JUDEA , Latin form of Judah, the southern province of Ereẓ Israel during the period of Roman hegemony. Although this article deals with Judea as a Roman province, it should be pointed out that the name precedes the period. It was the natural name, in its various forms, for the area. The return to Zion, which consisted overwhelmingly of the exiles of the kingdom of Judah, settled in the territory from which they had been exiled (cf. Neh. 11:25–36), and during the Persian period the territory was called Yehud (cf. Dan. 2:25, 5:13; Ezra 5:1, 8) and the name has been found on coins and jar handles of the period. The actual name Judea occurs from the Hellenistic period. It is first used by Clearchus, a disciple of Aristotle (Jos. Apion 1:179), and *Hecateus of Abdera and *Manetho (ibid. 1:90) use it to define the area where the Jews of Ereẓ Israellived. With the direct Roman rule of Ereẓ Israel, which dates from the banishment of *Archelaus to Gaul in 6 c.e., a special governor was appointed over Judea who was given the title *procurator and was responsible to the governor of Syria.

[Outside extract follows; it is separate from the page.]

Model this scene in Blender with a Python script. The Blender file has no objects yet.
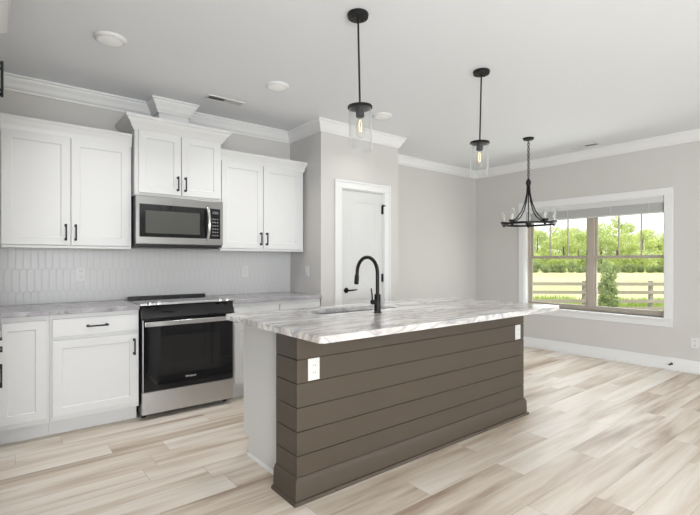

The procuratorship was confined to Judea until the accession of *Agrippa I to the throne in 41. On the resumption of Roman rule after his death in 44 the procurator's rule was extended over the whole of Palestine.

Josephus (Wars, Wilkinson's translation, Excursus 2) gives the borders of Judea as follows: Ayanot, also called Barkai, on the north, the frontier with Arabia in the south, and on the east from the Jordan to Jaffa. "Nor is Judea cut off from seaside delights, since it has a coastal strip which stretches all the way to Ptolemais." This incomplete description can be supplemented from other references in Josephus and from the Mishnah. In the same passage Josephus states that it was divided into 11 toparchies, which he details, Jerusalem being the most important. Although Judea was primarily a political geographical term, defining one of the three districts into which Roman Palestine was divided, the other two being *Samaria in the center and *Galilee in the north, the division was a natural one, and it is often mentioned with regard to the agricultural laws. "Three countries are to be distinguished in what concerns the laws of removal-Judea, Transjordan, and Galilee" – and Judea is subdivided into "the hill country, the Shephelah and the valley" (Shev. 9:2; Tosef. Shev. 7:10). This subdivision is further expanded by the Jerusalem Talmud (tj, Shev. 9:2, 38d) which explains that "the mountains are the Royal Mount [not identified], the Shephelah is the plain of the south, and the valley the area between Jericho and En-Gedi," while R. Johanan gives another division: "From Beth-Haran to Emmaus is the mountain country, from there to Lydda the Shephelah, and from Lydda to the sea, the valley."

bibliography:

Neubauer, Géogr, 59–96; S. Klein, Ereẓ Yehudah (1939), 83–107; Z. Kalai, Gevuloteha ha-Ẓefoniyyim shel Yehudah (1960), 95–106. add. bibliography: Y. Aharoni et al., The Carta Bible Atlas (20024), 149–50.